What you have to do –
Lines holding the string "picture" are the ones to copy from this listing.

(Collected data entries)
......

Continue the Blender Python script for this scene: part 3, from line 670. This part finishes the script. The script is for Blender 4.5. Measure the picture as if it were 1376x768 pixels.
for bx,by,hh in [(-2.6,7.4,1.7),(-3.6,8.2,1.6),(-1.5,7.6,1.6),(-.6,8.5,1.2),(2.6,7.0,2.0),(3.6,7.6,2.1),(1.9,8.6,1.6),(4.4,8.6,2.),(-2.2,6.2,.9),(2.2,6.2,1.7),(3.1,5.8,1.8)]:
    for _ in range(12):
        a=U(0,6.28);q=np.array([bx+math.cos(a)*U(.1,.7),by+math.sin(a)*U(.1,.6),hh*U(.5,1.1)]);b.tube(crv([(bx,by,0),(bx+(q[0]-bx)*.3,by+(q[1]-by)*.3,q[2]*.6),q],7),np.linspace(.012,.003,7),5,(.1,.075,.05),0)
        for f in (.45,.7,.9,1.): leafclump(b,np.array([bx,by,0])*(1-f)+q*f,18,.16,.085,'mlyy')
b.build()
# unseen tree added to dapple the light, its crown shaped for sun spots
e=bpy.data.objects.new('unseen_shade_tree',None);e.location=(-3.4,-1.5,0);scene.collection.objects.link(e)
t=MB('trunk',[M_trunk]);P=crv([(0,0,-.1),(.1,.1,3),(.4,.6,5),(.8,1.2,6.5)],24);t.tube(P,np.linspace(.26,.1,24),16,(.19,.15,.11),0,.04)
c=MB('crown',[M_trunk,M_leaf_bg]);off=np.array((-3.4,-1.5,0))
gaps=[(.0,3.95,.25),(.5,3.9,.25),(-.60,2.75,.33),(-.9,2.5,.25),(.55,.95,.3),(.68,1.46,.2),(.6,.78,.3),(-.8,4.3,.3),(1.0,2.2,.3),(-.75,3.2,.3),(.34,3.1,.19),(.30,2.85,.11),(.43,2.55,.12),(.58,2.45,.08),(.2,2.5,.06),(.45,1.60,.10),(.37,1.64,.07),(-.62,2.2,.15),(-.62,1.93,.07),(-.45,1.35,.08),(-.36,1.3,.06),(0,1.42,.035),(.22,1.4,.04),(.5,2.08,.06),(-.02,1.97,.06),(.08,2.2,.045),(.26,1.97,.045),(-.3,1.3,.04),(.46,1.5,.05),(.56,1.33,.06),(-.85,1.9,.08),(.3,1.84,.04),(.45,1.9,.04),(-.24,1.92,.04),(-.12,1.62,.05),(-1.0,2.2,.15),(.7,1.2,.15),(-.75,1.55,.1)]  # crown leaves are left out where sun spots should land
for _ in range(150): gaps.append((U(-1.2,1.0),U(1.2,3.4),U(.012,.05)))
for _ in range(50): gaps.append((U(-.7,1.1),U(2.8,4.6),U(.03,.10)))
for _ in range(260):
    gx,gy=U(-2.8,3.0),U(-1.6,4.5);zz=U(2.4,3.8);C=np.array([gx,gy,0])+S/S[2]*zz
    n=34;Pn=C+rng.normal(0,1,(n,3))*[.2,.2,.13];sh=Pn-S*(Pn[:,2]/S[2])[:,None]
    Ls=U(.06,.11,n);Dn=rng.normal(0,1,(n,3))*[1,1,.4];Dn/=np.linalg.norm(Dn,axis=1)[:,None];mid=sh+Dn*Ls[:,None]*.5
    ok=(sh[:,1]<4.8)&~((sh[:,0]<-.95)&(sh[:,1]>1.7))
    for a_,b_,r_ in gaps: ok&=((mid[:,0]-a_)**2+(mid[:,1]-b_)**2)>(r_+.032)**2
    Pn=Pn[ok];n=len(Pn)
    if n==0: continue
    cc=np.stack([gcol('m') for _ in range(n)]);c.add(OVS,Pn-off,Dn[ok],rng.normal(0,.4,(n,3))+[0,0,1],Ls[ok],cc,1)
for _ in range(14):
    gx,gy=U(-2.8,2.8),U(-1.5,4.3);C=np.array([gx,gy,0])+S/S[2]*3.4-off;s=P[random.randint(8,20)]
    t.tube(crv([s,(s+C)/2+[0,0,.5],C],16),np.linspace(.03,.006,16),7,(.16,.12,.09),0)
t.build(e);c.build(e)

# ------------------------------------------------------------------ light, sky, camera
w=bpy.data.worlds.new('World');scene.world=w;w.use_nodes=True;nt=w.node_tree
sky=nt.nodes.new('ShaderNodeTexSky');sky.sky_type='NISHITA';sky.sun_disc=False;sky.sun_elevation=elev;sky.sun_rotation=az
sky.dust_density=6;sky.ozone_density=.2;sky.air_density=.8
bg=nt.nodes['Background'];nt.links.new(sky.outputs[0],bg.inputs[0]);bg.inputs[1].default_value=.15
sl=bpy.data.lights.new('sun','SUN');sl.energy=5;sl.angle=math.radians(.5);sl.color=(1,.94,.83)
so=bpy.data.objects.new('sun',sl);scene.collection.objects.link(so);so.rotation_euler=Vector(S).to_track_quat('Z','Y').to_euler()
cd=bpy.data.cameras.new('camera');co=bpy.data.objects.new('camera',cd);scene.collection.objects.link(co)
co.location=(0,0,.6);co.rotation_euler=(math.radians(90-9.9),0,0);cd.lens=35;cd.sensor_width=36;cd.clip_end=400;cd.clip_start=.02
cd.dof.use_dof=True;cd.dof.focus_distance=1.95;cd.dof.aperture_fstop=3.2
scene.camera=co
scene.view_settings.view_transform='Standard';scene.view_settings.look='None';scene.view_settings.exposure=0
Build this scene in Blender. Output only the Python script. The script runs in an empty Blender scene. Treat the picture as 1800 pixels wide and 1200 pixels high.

......

Task output –
Continue the Blender Python script for this scene: part 3, from line 670. This part finishes the script. The script is for Blender 4.5. Measure the picture as if it were 1376x768 pixels.
Build this scene in Blender. Output only the Python script. The script runs in an empty Blender scene. Treat the picture as 1800 pixels wide and 1200 pixels high.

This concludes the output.